Under the London Plan, boroughs can create their own standards for urban greening, but a benchmark set by the GLA demands all commercial developments have an average score of 0.3 across their site, with residential developments scoring an average of 0.4.
Other cities are also catching on. All of the UK’s 10 largest cities welcome green roofs in their local development plans and several – such as Nottingham, Birmingham and Liverpool – say green infrastructure, including green walls, should be incorporated into new developments.
Further planning incentives for adding plants to buildings are set to set to be introduced by the government. The Environment Bill, which has almost worked its way through Parliament, contains a provision to require all planning applications to increase the biodiversity of the site in question by 10 per cent. The National Model Design Code, which sets out how local designs codes should be created throughout the country, also recognises green roofs as a valuable way in which nature can be woven into developments.
Benzion Kotzen, head of the University of Greenwich’s Green Roofs and Living Walls Centre, believes there will be more incentives for urban greening in the future. He points out that petrol and diesel cars already have to pay a congestion charge in London while electric cars don’t, and that building owners have to pay for their waste water to be dealt with but not yet for water coming off roofs – even though this can cause flooding.
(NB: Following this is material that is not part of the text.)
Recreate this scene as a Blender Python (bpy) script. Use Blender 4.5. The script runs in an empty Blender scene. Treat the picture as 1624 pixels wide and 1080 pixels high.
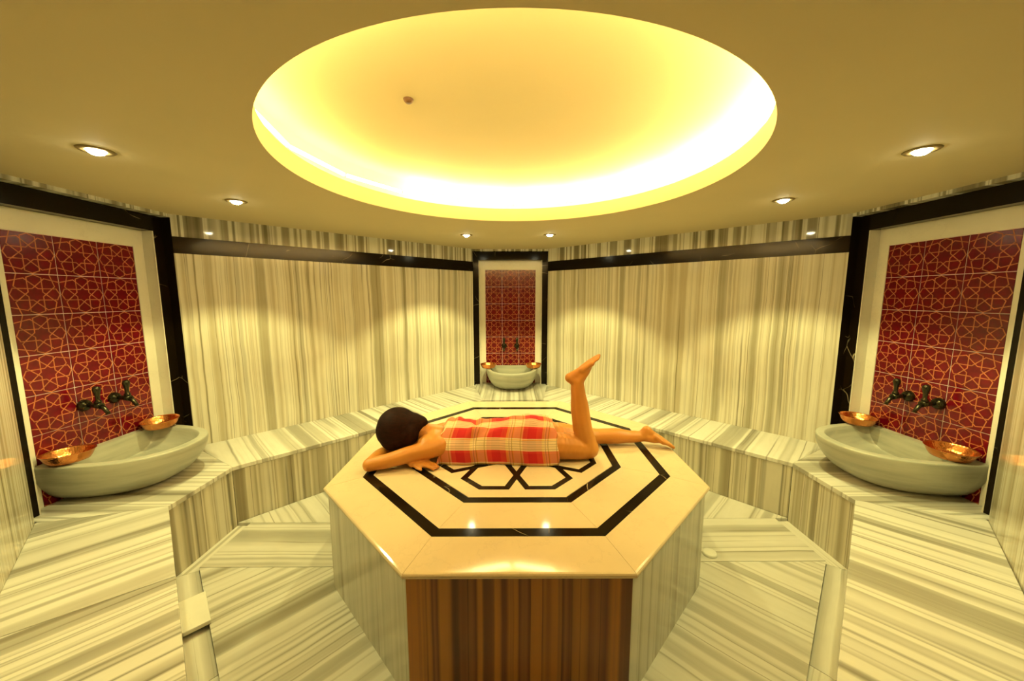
import bpy, bmesh, math, random
from mathutils import Vector, Matrix
random.seed(7)
PI = math.pi
SC = bpy.context.scene
COL = SC.collection

# ---------------------------------------------------------------- camera, world, exposure
cam_d = bpy.data.cameras.new('camera')
cam_d.sensor_width = 36.0
cam_d.lens = 572.3 / 1624 * 36.0
cam_d.clip_start = 0.02
cam = bpy.data.objects.new('camera', cam_d)
COL.objects.link(cam)
cam.matrix_world = (Matrix.Translation((0, 0, 1.6)) @ Matrix.Rotation(-0.0021, 4, 'Z')
                    @ Matrix.Rotation(PI / 2 - 0.1211, 4, 'X') @ Matrix.Rotation(-0.0015, 4, 'Z'))
SC.camera = cam
w = bpy.data.worlds.new('world'); SC.world = w
w.use_nodes = True
w.node_tree.nodes['Background'].inputs[0].default_value = (0.02, 0.015, 0.008, 1)
w.node_tree.nodes['Background'].inputs[1].default_value = 0.2
SC.view_settings.view_transform = 'Standard'
SC.view_settings.look = 'None'
SC.view_settings.gamma = 1.0
SC.view_settings.use_curve_mapping = False
SC.view_settings.exposure = 0.0
SC.cycles.diffuse_bounces = 3
SPOT_W = 58.0                     # each recessed ceiling spot
SPOT_COL = (1.0, 0.915, 0.345)
SPOT_SIZE = 106
COVE_E = 80.0                     # cove tubes
COVE_COL = (1.0, 0.72, 0.32)

# ---------------------------------------------------------------- helpers
def setp(o, label=None, cat=None, group=None, kind=None):
    if label: o['label'] = label
    if cat: o['category'] = cat
    if group: o['group'] = group
    if kind: o['kind'] = kind
    return o

def link(name, me, parent=None, mats=()):
    o = bpy.data.objects.new(name, me)
    COL.objects.link(o)
    for m in mats: me.materials.append(m)
    if parent is not None: o.parent = parent
    return o

def empty(name, loc=(0, 0, 0), rz=0.0):
    o = bpy.data.objects.new(name, None)
    o.empty_display_size = 0.1
    COL.objects.link(o)
    o.location = loc; o.rotation_euler = (0, 0, rz)
    return o

class MB:
    """collects faces with uv and material index"""
    def __init__(s): s.v = []; s.f = []; s.uv = []; s.mi = []; s.sm = []
    def face(s, pts, uvs=None, mi=0, smooth=False):
        i = len(s.v); s.v += [tuple(p) for p in pts]; s.f.append(tuple(range(i, i + len(pts))))
        s.uv.append(uvs or [(p[0], p[1]) for p in pts]); s.mi.append(mi); s.sm.append(smooth)
    def build(s, name, mats, parent=None, weld=1e-6, bevel=0.0):
        me = bpy.data.meshes.new(name)
        me.from_pydata(s.v, [], s.f)
        ul = me.uv_layers.new(name='UVMap')
        k = 0
        for fi, f in enumerate(s.f):
            for c in range(len(f)):
                ul.data[k].uv = s.uv[fi][c]; k += 1
        for i, p in enumerate(me.polygons):
            p.material_index = s.mi[i]; p.use_smooth = s.sm[i]
        bm = bmesh.new(); bm.from_mesh(me)
        bmesh.ops.remove_doubles(bm, verts=bm.verts, dist=weld)
        bmesh.ops.recalc_face_normals(bm, faces=bm.faces)
        bm.to_mesh(me); bm.free(); me.update()
        if not isinstance(mats, (list, tuple)): mats = [mats]
        o = link(name, me, parent, mats)
        if bevel:
            b = o.modifiers.new('bevel', 'BEVEL'); b.width = bevel; b.segments = 2; b.limit_method = 'ANGLE'
        return o

def prism(mb, poly, ext, ud, vd, off=0.0, mi=0):
    """poly: planar 3D polygon, ext: extrusion vector; uv from dot products in metres"""
    ud = Vector(ud); vd = Vector(vd); ext = Vector(ext)
    A = [Vector(p) for p in poly]; B = [p + ext for p in A]
    uv = lambda p: (p.dot(ud) + off, p.dot(vd) + off * 0.7)
    mb.face(A[::-1], [uv(p) for p in A[::-1]], mi)
    mb.face(B, [uv(p) for p in B], mi)
    n = len(A)
    for i in range(n):
        q = [A[i], A[(i + 1) % n], B[(i + 1) % n], B[i]]
        mb.face(q, [uv(p) for p in q], mi)

def lathe_faces(mb, prof, n=32, M=None, uvs=1.0, mi=0, smooth=True):
    M = M or Matrix.Identity(4)
    rings = []
    for r, z in prof:
        rings.append([M @ Vector((r * math.cos(2 * PI * k / n), r * math.sin(2 * PI * k / n), z)) for k in range(n)])
    for j in range(len(prof) - 1):
        for k in range(n):
            k2 = (k + 1) % n
            a, b, c, d = rings[j][k], rings[j][k2], rings[j + 1][k2], rings[j + 1][k]
            uv = [(k / n * uvs, j * .1), ((k + 1) / n * uvs, j * .1), ((k + 1) / n * uvs, j * .1 + .1), (k / n * uvs, j * .1 + .1)]
            if prof[j][0] < 1e-7: mb.face([a, c, d], [uv[0], uv[2], uv[3]], mi, smooth)
            elif prof[j + 1][0] < 1e-7: mb.face([a, b, c], uv[:3], mi, smooth)
            else: mb.face([a, b, c, d], uv, mi, smooth)

def tube_faces(mb, pts, radii, n=14, mi=0, cap=True):
    pts = [Vector(p) for p in pts]; rings = []
    for i, p in enumerate(pts):
        t = (pts[min(i + 1, len(pts) - 1)] - pts[max(i - 1, 0)]).normalized()
        a = t.orthogonal().normalized() if i == 0 else (prev - t * prev.dot(t)).normalized()
        prev = a
        b = t.cross(a)
        rings.append([p + (a * math.cos(2 * PI * k / n) + b * math.sin(2 * PI * k / n)) * radii[i] for k in range(n)])
    for j in range(len(pts) - 1):
        for k in range(n):
            k2 = (k + 1) % n
            mb.face([rings[j][k], rings[j][k2], rings[j + 1][k2], rings[j + 1][k]], None, mi, True)
    if cap:
        mb.face(rings[0][::-1], None, mi); mb.face(rings[-1], None, mi)

# ---------------------------------------------------------------- materials
class NT:
    def __init__(s, name):
        s.m = bpy.data.materials.new(name); s.m.use_nodes = True
        s.t = s.m.node_tree; s.b = s.t.nodes['Principled BSDF']
    def n(s, typ, **kw):
        x = s.t.nodes.new(typ)
        for k, v in kw.items(): setattr(x, k, v)
        return x
    def l(s, a, b): s.t.links.new(a, b)
    def math(s, op, a, b=None, c=None, clamp=False):
        x = s.n('ShaderNodeMath', operation=op); x.use_clamp = clamp
        for i, q in enumerate((a, b, c)):
            if q is None: continue
            if isinstance(q, (int, float)): x.inputs[i].default_value = q
            else: s.l(q, x.inputs[i])
        return x.outputs[0]
    def mix(s, f, a, b, mode='MIX'):
        x = s.n('ShaderNodeMix', data_type='RGBA', blend_type=mode)
        for sock, q in ((x.inputs[0], f), (x.inputs[6], a), (x.inputs[7], b)):
            if isinstance(q, (int, float)): sock.default_value = q
            elif isinstance(q, tuple): sock.default_value = (*q, 1)
            else: s.l(q, sock)
        return x.outputs[2]
    def ramp(s, f, stops, interp='LINEAR'):
        x = s.n('ShaderNodeValToRGB'); x.color_ramp.interpolation = interp
        el = x.color_ramp.elements
        while len(el) < len(stops): el.new(0.5)
        for e, (p, c) in zip(el, stops): e.position = p; e.color = (*c, 1)
        s.l(f, x.inputs[0]); return x.outputs[0]
    def noise1(s, wv, scale, detail=2.0, rough=0.5):
        x = s.n('ShaderNodeTexNoise', noise_dimensions='1D')
        x.inputs['Scale'].default_value = scale; x.inputs['Detail'].default_value = detail
        x.inputs['Roughness'].default_value = rough
        s.l(wv, x.inputs['W']); return x.outputs[0]
    def noise(s, vec, scale, detail=2.0, rough=0.5):
        x = s.n('ShaderNodeTexNoise')
        x.inputs['Scale'].default_value = scale; x.inputs['Detail'].default_value = detail
        x.inputs['Roughness'].default_value = rough
        if vec is not None: s.l(vec, x.inputs['Vector'])
        return x.outputs[0]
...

‘We are heading for a future where if you are part of an environmental problem – for instance contributing to urban heat island effect or run-off water which causes flooding – you are going to have to pay a price,’ he says. ‘That will incentivise developers to spend money on mitigation instead.’
Regardless of legislation, architects need to specify more plants on to more buildings. But planting should be done for the right reasons – whether climate resilience, biodiversity or occupier wellbeing. Fulfilling obligations under the Urban Greening Factor should not become a tick-box exercise; and planting cannot become an excuse to build tall, glazed boxes on the site of a recently-demolished building.
‘Greens walls are a part of the sustainable tool kit, but they are not a panacea,’ says Sheppard Robson partner Dan Burr. ‘They deal with biodiversity and urban greening but they don’t excuse you from [designing a sustainable] superstructure.’
Peter Massini agrees. ‘There is certainly a trend where comms and marketing around greening is wildly overblown,’ he says. ‘This stuff is good, but it’s not going to change ecology; the City of London is still glass and concrete. It’s better to be honest about it.’